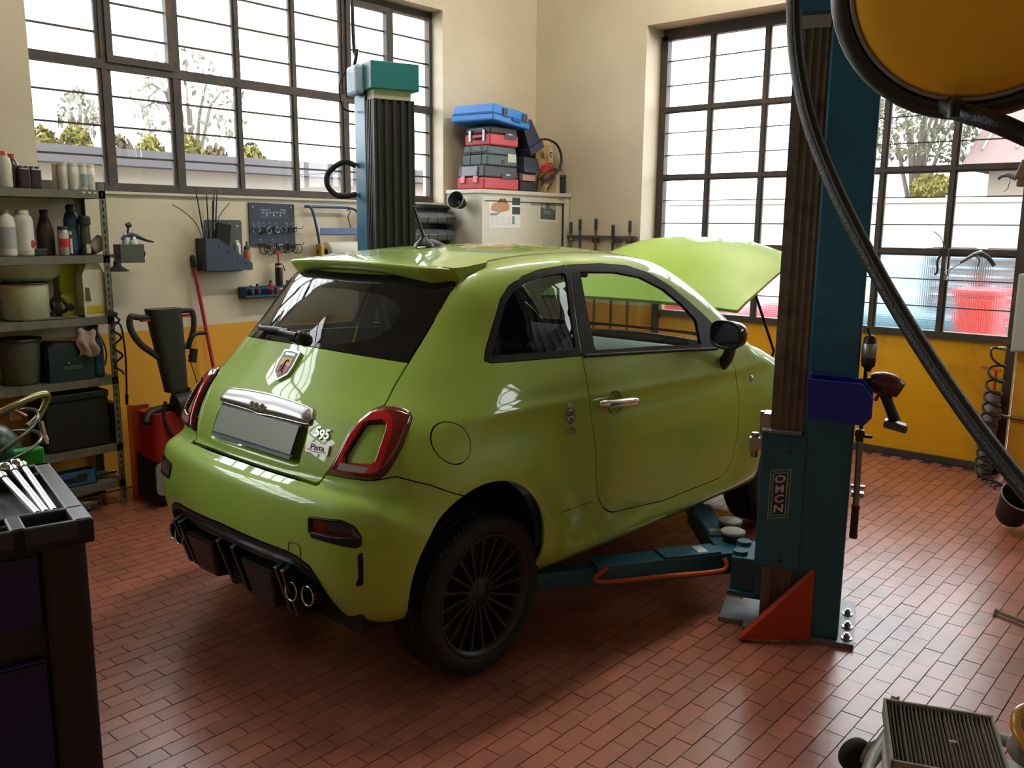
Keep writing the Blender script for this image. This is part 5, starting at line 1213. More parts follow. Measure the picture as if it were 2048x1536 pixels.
pp = [(-.01, 0, .02), (.005, -.01, .0)]+[(.005+.022*math.cos(a), -.012+.015*math.sin(a), -.02-a*.0165) for a in np.linspace(0, 6*PI, 40)]
MB().tube(pp, .006, 6).obj('hose_coil', BLACK, t); MB().box((-.005, -.004, .02), (.05, .025, .02), (0, .5, 0)).obj('hose_clip', DKGREY, t, bevel=.004)
t = thing('power_lead', 'thin black lead with plug hanging beside the rack upright', 'cable', (2.27, 4.95, 1.07))
MB().tube([(-.04, 0, .0), (.01, 0, -.02), (.025, 0, -.10), (.03, 0, -.22), (.035, .02, -.34), (.03, .02, -.44)], .0055, 6, sub=5).obj('lead', BLACK, t); MB().cyl((.03, .02, -.43), (.028, .02, -.49), .011, .008, 8).obj('plug', BLACK, t)
t = thing('cable_loop', 'black cable loops hanging behind the blue bottle', 'cable', (2.20, 5.08, 1.04)); MB().tube([(-.03, 0, 0), (.02, 0, -.06), (.05, 0, -.16), (.03, 0, -.24), (.0, 0, -.2), (.02, 0, -.1), (-.02, 0, -.02)], .005, 6, sub=5).obj('cable', BLACK, t)
# fifth and sixth shelf
z = .365+GAPZ
t = thing('storage_box', 'large black plastic box filling the fifth shelf', 'box', (2.02, 5.09, z)); MB().box((0, 0, .14), (.35, .24, .28)).obj('box_body', mat('black_crate', (.008, .008, .009), .55), t, bevel=.012); MB().box((-.01, 0, .30), (.37, .26, .04)).obj('box_lid', BLACK, t, bevel=.008); MB().box((-.04, -.131, .312), (.10, .006, .008)).obj('lid_handle', DKGREY, t)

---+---

:: WHAT IS EXPECTED ::
Extract all the data above exactly, excluding every picture.

:: OUTPUT OF THE EXERCISE ::
Keep writing the Blender script for this image. This is part 5, starting at line 1213. More parts follow. Measure the picture as if it were 2048x1536 pixels.
pp = [(-.01, 0, .02), (.005, -.01, .0)]+[(.005+.022*math.cos(a), -.012+.015*math.sin(a), -.02-a*.0165) for a in np.linspace(0, 6*PI, 40)]
MB().tube(pp, .006, 6).obj('hose_coil', BLACK, t); MB().box((-.005, -.004, .02), (.05, .025, .02), (0, .5, 0)).obj('hose_clip', DKGREY, t, bevel=.004)
t = thing('power_lead', 'thin black lead with plug hanging beside the rack upright', 'cable', (2.27, 4.95, 1.07))
MB().tube([(-.04, 0, .0), (.01, 0, -.02), (.025, 0, -.10), (.03, 0, -.22), (.035, .02, -.34), (.03, .02, -.44)], .0055, 6, sub=5).obj('lead', BLACK, t); MB().cyl((.03, .02, -.43), (.028, .02, -.49), .011, .008, 8).obj('plug', BLACK, t)
t = thing('cable_loop', 'black cable loops hanging behind the blue bottle', 'cable', (2.20, 5.08, 1.04)); MB().tube([(-.03, 0, 0), (.02, 0, -.06), (.05, 0, -.16), (.03, 0, -.24), (.0, 0, -.2), (.02, 0, -.1), (-.02, 0, -.02)], .005, 6, sub=5).obj('cable', BLACK, t)
# fifth and sixth shelf
z = .365+GAPZ
t = thing('storage_box', 'large black plastic box filling the fifth shelf', 'box', (2.02, 5.09, z)); MB().box((0, 0, .14), (.35, .24, .28)).obj('box_body', mat('black_crate', (.008, .008, .009), .55), t, bevel=.012); MB().box((-.01, 0, .30), (.37, .26, .04)).obj('box_lid', BLACK, t, bevel=.008); MB().box((-.04, -.131, .312), (.10, .006, .008)).obj('lid_handle', DKGREY, t)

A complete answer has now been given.